After working so intensely on the Manhattan Project, Feynman was hired by Cornell University as a Professor of Physics. He was burnt out and depressed. He had, he claimed, no ideas. Here are Feynman's own words:

"Physics disgusts me a little bit now, but I used to enjoy doing physics. Why did I enjoy it? I used to play with it. I used to do whatever I felt like doing--it didn't have to do with whether it was important for the development of nuclear physics, but whether is was interesting and amusing for me to play with."

Later, Feynman was in a Cornell cafeteria and someone, fooling around, throws a plate in the air. "I had nothing to do, so I start to figure out the motion of the rotating plate...It came out of a complicated equation!"

Feynman relates his enthusiasm to fellow Nobelist and physicist Hans Bethe and Bethe replies, "Feynman, that's pretty interesting, but what's the importance of it? Why are you doing it?"

Feynman ignored Bethe and kept playing with the idea of the wobbling plate. "Then I thought about how electron orbits start to move in relativity...Everything flowed effortlessly...There was no importance to what I was doing, but ultimately there was. The diagrams and the whole business that I got the Nobel Prize for came from that piddling around with the wobbling plate."

I write about this today because there are parallels to our business. When the holding companies and their rapacious hordes of MBAs and project managers took over our business, they systematically eliminated play. There is no downtime to be allowed. Every hour must be billable. We do not have permission to not be productive and we are, therefore, not productive. But our meetings are met, our forms are filled in and our timesheets are neat as a pin.

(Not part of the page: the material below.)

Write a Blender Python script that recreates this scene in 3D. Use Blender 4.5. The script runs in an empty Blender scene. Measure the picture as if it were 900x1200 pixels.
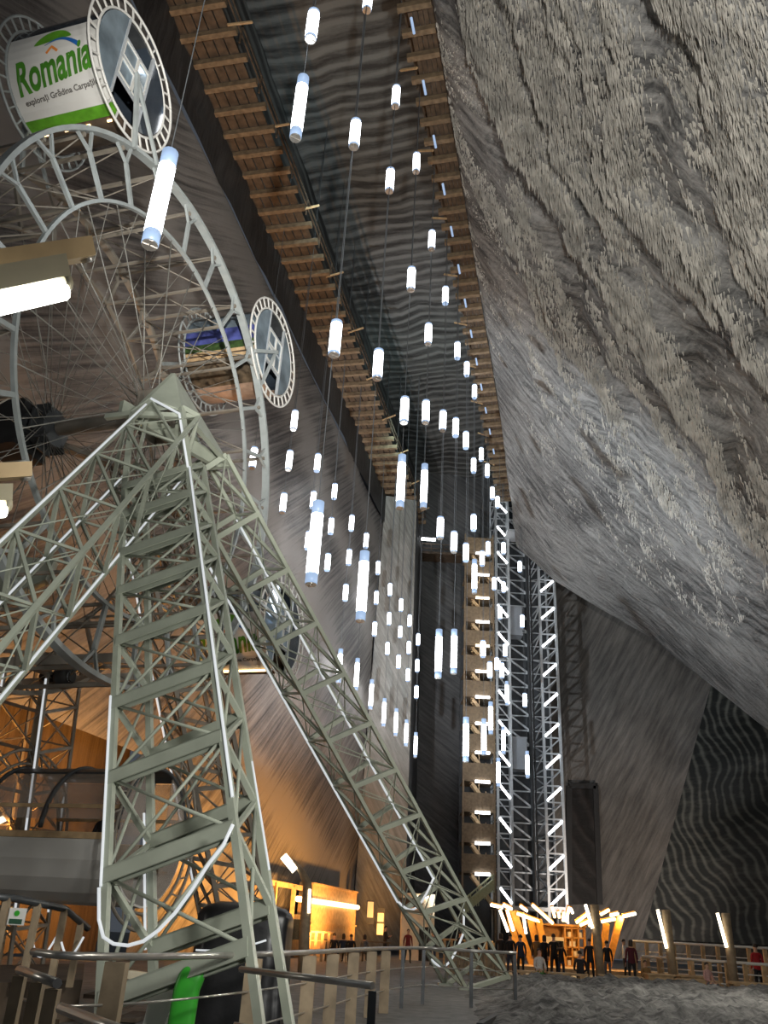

This is obvious to everyone but the people who run our businesses.

3 comments:

Tore Claesson said...

As everyone who's ever had to come up ideas as a job knows they never appeared when sitting at your desk looking professional. They come at night. They pop up over lunch. They interrupt you when you're watching a movie. They distract you in the middle of a conversation with your spouse. And occasionally they appear during a client meeting. Never when you fill out your time sheet however.

Anonymous said...

Tore, I've actually been very creative on time sheets now and again. Especially when dinner money is concerned.

Tore Claesson said...

@anon I reckon you are right. The whole industry is amazingly creative when it comes to time sheeting. I forgot.